THE tragic incident at the Jim Clark Rally will, understandably, reignite calls from certain sections of the public for rallying to be banned.

While that is unlikely to happen, it will strengthen calls for even greater safety measures to be taken in terms of marshalling spectators and removing them from potentially dangerous situations.

The reality though is that motorsport is a dangerous sport, both for competitors and spectators.

No one can question the trauma and the intense emotions the distraught relatives of the dead and injured are now going through. Their pain, and loss, is incalculable.

A day's fun and jollity watching sport that their loved ones enjoyed ended in the blackest, bleakest of days.

And yet, the reality is that, in attending any motorsport event spectators are — though they may laugh off the reality of the situation with enthusiastic bravado — putting their lives in a potentially deadly situation.

While the crews in the rally cars are surrounded by a phalanx of safety equipment, spectators — especially in rallying — have no more protection than a wooden fence, feeble hedge, and the clothes they're wearing.

I'm not going to get into a debate about the rights and wrongs of motorsport, and spectators' access: that's for other, more qualified and official individuals.

Without question though, Saturday's incident was hellish.

There are few other words to describe what unfolded at the side of what is a normally peaceful, quiet Borders country lane more usually frequented by tractors and local folks going about their normal, routine daily business.

The incident has potential major repercussions for rallying, and motorsport in general not just in Scotland, but across the whole of the UK.

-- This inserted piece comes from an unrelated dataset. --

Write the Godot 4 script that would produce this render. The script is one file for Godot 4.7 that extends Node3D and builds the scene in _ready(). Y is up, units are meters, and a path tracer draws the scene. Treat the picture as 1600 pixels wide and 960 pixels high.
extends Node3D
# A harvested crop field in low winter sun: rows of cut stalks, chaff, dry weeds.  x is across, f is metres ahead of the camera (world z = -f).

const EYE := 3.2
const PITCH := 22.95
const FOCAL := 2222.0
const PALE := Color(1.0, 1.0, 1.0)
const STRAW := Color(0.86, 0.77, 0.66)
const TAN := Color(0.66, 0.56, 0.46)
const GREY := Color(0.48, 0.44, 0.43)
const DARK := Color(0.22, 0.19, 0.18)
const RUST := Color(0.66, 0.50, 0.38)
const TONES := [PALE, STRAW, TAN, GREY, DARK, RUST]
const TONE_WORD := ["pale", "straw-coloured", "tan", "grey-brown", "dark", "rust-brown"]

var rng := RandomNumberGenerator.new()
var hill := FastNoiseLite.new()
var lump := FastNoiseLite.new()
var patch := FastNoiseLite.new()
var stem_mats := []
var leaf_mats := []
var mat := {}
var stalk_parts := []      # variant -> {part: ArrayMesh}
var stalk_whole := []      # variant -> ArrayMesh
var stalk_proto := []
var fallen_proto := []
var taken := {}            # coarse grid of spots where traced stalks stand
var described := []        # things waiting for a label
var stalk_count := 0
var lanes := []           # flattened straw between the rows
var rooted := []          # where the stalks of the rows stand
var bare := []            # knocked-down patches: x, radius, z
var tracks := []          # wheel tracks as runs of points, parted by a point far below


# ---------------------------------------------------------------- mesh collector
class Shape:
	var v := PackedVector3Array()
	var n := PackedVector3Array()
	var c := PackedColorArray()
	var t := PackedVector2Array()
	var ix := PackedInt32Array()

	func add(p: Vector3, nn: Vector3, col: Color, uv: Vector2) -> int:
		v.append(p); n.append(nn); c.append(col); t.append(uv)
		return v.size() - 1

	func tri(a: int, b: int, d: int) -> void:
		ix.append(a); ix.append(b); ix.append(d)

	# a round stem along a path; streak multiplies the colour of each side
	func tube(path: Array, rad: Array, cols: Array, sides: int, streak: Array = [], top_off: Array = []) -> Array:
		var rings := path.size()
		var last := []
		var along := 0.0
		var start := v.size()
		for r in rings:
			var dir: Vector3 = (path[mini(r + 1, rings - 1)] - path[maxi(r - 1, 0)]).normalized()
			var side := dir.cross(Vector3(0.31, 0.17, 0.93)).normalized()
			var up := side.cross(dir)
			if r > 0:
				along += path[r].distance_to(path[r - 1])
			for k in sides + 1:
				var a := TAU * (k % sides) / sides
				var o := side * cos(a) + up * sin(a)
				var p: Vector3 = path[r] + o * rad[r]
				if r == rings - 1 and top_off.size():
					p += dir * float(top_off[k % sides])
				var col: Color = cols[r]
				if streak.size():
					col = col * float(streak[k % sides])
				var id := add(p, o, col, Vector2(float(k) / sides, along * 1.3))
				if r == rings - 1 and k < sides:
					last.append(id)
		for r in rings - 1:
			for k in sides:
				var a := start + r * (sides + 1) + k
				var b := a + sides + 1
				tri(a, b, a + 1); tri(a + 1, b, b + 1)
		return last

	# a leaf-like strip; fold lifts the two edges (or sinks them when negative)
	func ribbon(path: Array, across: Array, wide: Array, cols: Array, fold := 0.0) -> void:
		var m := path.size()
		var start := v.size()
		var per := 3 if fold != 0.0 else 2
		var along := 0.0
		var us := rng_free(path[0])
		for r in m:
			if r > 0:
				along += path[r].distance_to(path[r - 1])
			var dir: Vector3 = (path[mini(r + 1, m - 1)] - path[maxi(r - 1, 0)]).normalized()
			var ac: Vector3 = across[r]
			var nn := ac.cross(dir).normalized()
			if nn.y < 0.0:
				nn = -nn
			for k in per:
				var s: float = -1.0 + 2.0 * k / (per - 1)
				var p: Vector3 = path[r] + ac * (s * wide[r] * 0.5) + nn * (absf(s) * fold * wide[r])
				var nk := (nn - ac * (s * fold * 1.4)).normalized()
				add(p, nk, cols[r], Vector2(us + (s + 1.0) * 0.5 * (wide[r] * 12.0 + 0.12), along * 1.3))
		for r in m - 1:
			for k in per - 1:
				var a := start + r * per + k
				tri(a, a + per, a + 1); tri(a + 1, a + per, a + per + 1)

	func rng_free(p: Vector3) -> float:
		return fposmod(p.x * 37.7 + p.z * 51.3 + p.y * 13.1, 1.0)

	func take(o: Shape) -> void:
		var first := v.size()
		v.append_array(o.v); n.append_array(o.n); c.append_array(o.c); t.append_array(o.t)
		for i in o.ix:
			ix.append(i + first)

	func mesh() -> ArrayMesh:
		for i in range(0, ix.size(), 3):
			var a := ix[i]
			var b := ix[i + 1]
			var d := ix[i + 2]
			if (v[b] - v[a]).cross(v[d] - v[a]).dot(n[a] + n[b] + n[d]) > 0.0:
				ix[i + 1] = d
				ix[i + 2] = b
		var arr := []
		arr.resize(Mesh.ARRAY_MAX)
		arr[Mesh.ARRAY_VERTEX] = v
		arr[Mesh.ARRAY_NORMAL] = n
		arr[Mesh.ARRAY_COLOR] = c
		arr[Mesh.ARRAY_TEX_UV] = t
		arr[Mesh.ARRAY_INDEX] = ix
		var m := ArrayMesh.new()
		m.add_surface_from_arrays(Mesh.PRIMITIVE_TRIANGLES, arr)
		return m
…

Where the detailed and meticulous Police Scotland investigations will lead, no one at this moment knows.

What we do know is that today there are families who woke up yesterday morning facing the reality that their loved ones, who walked out of the door on Saturday to watch the sport they loved, never returned.

And that, in anyone's language, is tragic beyond words.

Jim McGill is one of Scotland's leading motorsport journalists and contributes to The Herald's motoring supplement.